Aber wir ziehen ab. Was sollen wir auch anderes tun. Ungelöscht unser Durst, vertrösten wir uns auf eine vielleicht noch kommende Einkehrmöglichkeit. Nein, ich bin nicht launisch. Nie gewesen. Aber empört bin ich noch lange. Jetzt noch einmal, krieg ich die Antwort von meinen Mitwanderern, dann ist es gut Roeschen. Ich kann mich einfach nicht beruhigen ob einer solchen Unverschämtheit. Das passiert mir selten. Und von nun an ist alles einfach nur noch bescheuert. Der ganze Ort Bensberg. Das liegt auch nicht nur an meiner Empörung, sondern entspricht der Wirklichkeit. Wer will denn hier wohnen. An Autostraßen, Möbeleinrichtungshäusern, Sanitär- und anderen merkwürdigen ansässigen Firmen. Kein Mensch zu sehen auf den Straßen, alles liegt da steril vor uns und von einer Einkehrmöglichkeit ganz zu schweigen. Naja egal, eigentlich sind wir trotz allem guter Dinge, scherzen und lachen, meiner Wanderhose, die ich schon auf dem Jakobsweg getragen habe, bekommt sogar einen Namen. Sie heißt jetzt *Jakob*, die einzige Hose auf der Welt die einen Namen hat. So. Und wir müssen lachen.

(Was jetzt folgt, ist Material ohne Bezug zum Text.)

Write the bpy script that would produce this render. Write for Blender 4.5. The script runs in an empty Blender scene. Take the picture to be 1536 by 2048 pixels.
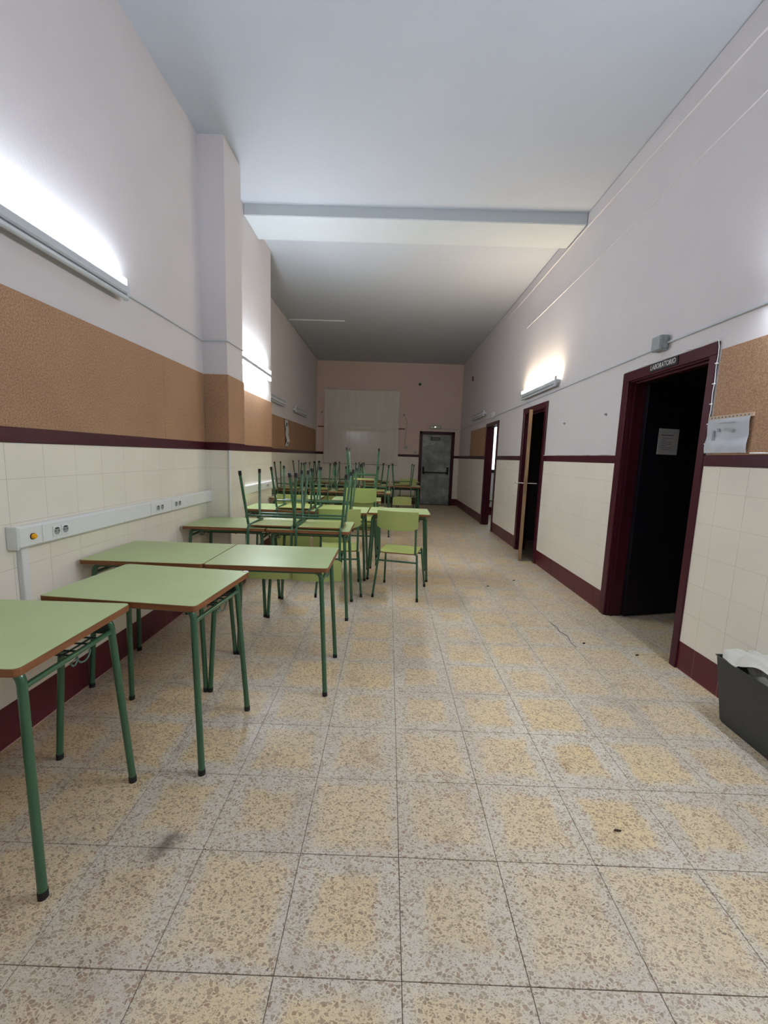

Die Haltestelle der KVB ist nicht mehr weit, müde, aber selig fahren wir davon Richtung Köln, aus dem Fenster schauend ob da nicht am Wegesrand doch noch ein netter kleiner Biergarten liegt. Da wären wir sofort ausgestiegen. Aber laufen wollen wir nicht mehr, weit jedenfalls. Der zurückgelegte Weg hat weit mehr Meter verschlungen, als der eigentlich angegebene Kilometerstand. Aber das macht ja nichts. Wir sind erfüllt vom Waldbaden. Freuen uns jetzt auf Zuhause. Dann eben nicht. Trinken wir ein ander Mal noch was zusammen. Irgendwie haben wir kein Glück mit den Einkehrmöglichkeiten auf unseren Wandertouren, denn ich erinnere mich, auf der letzten sind wir ebenfalls einmal abgewiesen worden wegen geladener Gäste. Auch hier wurde uns nicht mal ein Gläschen kühler Erfrischung angeboten. Geld regiert halt die Welt. Und ich muss ehrlich sagen wieder einmal...Deutschland ist eine Servicewüste. Ich bin schon viel rumgekommen, aber so was ist mir noch nie irgendwo auf der Welt passiert. Naturfreundehaus! Ich sage nur Naturfreundehaus! Pffff... Niemals mehr geh ich da hin. Aber das wird denen egal sein. Denn es gibt ja genug SUV-Fahrer, die das Geld bringen. Ich will nochmal empört sein, jetzt, wo ich meine Gedanken an meine geneigten Leser preisgebe. Aber dann ist gut. Letzten Endes gehört ja alles zum Leben, zum Erleben, auch das, was man nicht will und wenn zurückgeschaut wird, ist alles für irgendwas gut gewesen. Zumindestens ist der Mensch an Erfahrungen reicher und hat daraus gelernt.
Und am Ende kann ich wirklich sagen. Diese 8. Etappe des Kölnpfades ist wirklich eine Königsetappe wegen der vielen unterschiedlichen Wegqualitäten, kleinen Wäldchen, Wiesen und Auen, kleinen Sehenswürdigkeiten und ja, fast hätte ich es vergessen. An einem schönen Oldtimer-Treffen sind wir auch noch vorbeigekommen. Haben auf unserem Weg kurz innegehalten und haben uns die schönen alten Karossen, die mit viel Liebe und Sorgfalt gepflegt werden, angeschaut und ich hab mich tatsächlich daran erfreuen können. Die alten Herren zumeist standen stolz davor um ihre Karren zu zeigen. Das waren doch noch Autos. Dagegen ein SUV mit Bullengitter....schwarz, weiß oder grau... Ich sag jetzt nichts mehr.
Viel Vergnügen auf dem Kölnpfad Nummero 8. Es gibt immer was zu entdecken. Und es wird nicht geglaubt, wie schön es rundum Köln sein kann, wenn es nicht erlebt worden ist.